Further, the provision could prohibit states from taking action when food contamination cases occur, the center pointed out. This biotech battle in a variety of states. Some, such as Iowa, Nebraska and others have passed legislation making sure local counties cannot adopt their own biotech planting bans.

Voters in at least four California counties passed such measures, leading biotech seed and chemical companies to go into action and get lawmakers to make sure such bans could not occur in major biotech crop states.

Still, states in recent years have had to take action to protect the interests of markets, even when USDA has approved a product. Rice, in particular, comes to mind. Lawmakers in Arkansas, Missouri and California have created legislation against biotech rice because USDA approved a product that, if grown, would have caused major international or domestic commodity buyers to stop buying rice from those states.

In other situations, USDA regulators didn't do enough to ensure companies prevented the spread of an unapproved product into the general crop planting. Arkansas, not exactly a bastion of liberal, locally-grown, organic consumerism, had to take action because two of its best varieties of long-grain rice were contaminated. European countries have continued to kick back shipments because of that.

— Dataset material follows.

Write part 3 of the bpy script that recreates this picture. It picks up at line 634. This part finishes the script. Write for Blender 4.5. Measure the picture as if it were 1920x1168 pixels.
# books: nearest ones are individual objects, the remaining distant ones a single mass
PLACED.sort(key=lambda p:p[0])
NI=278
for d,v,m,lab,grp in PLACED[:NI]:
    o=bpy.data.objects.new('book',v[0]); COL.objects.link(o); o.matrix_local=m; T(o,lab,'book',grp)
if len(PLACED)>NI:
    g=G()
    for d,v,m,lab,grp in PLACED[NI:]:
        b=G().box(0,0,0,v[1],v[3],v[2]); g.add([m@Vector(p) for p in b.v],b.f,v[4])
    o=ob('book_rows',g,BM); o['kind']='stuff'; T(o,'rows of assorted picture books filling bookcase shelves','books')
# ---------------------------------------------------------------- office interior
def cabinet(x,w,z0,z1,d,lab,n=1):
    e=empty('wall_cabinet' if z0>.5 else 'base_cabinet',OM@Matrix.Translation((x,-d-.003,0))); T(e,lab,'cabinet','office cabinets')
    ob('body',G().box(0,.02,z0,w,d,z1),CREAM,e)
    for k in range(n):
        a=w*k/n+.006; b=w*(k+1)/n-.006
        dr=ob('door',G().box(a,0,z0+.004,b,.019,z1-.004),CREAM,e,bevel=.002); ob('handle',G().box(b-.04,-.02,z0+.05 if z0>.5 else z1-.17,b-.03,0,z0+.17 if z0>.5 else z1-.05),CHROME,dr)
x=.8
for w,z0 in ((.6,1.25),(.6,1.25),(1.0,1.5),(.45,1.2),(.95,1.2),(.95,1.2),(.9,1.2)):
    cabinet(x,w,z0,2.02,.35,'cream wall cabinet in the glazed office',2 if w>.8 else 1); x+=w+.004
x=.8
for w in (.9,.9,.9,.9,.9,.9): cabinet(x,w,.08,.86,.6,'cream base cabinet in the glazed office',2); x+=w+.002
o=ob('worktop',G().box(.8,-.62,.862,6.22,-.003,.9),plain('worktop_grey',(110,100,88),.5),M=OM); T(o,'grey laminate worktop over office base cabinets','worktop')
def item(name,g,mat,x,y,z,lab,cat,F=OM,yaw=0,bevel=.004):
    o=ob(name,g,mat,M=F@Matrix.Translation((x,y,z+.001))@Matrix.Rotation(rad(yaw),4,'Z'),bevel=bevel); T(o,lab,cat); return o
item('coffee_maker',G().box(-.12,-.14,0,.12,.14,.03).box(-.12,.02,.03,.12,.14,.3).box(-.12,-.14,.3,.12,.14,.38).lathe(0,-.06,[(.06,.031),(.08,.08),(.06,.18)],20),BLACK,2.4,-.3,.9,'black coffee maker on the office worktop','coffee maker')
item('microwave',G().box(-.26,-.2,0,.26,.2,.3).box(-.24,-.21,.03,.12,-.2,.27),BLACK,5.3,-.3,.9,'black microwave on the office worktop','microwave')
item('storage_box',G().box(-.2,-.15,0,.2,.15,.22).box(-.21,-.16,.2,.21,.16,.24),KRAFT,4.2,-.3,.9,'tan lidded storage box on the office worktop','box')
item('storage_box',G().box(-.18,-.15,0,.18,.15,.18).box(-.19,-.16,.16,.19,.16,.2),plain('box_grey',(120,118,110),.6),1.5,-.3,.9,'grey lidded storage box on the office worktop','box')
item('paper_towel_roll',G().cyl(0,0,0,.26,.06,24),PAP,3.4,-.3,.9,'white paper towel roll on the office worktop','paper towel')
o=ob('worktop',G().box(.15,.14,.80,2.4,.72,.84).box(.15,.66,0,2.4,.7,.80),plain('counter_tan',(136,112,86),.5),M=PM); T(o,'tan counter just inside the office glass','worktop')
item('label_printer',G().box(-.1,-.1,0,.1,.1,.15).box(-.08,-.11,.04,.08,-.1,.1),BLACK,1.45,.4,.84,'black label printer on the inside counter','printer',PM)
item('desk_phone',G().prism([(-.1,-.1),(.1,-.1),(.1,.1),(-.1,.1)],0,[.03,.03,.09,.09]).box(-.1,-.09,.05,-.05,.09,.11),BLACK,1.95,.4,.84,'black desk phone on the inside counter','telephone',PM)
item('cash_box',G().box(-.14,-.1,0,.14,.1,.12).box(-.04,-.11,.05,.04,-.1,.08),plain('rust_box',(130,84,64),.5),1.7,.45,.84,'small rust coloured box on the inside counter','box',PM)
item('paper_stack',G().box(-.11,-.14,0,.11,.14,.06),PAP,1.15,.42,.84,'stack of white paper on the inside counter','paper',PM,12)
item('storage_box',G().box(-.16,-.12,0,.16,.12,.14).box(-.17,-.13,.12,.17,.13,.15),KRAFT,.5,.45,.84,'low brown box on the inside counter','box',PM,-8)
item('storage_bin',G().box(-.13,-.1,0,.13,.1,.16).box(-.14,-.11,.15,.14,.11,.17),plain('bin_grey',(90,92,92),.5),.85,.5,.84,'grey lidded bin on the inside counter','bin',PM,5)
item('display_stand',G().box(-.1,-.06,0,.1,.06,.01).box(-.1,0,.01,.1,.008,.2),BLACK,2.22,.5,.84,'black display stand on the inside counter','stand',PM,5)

It's not known at this point why this provision was added or ended up in the purview of a subcommittee on livestock, poultry or dairy. But if such a law is needed and would effectively strip authority from states and counties to follow the wishes of voters or the needs of their farmers, then shouldn't such a proposal demand a hearing, open debate and discussion before Congress offers a new, broad power to the Secretary of Agriculture with fewer than 40 words in the farm bill?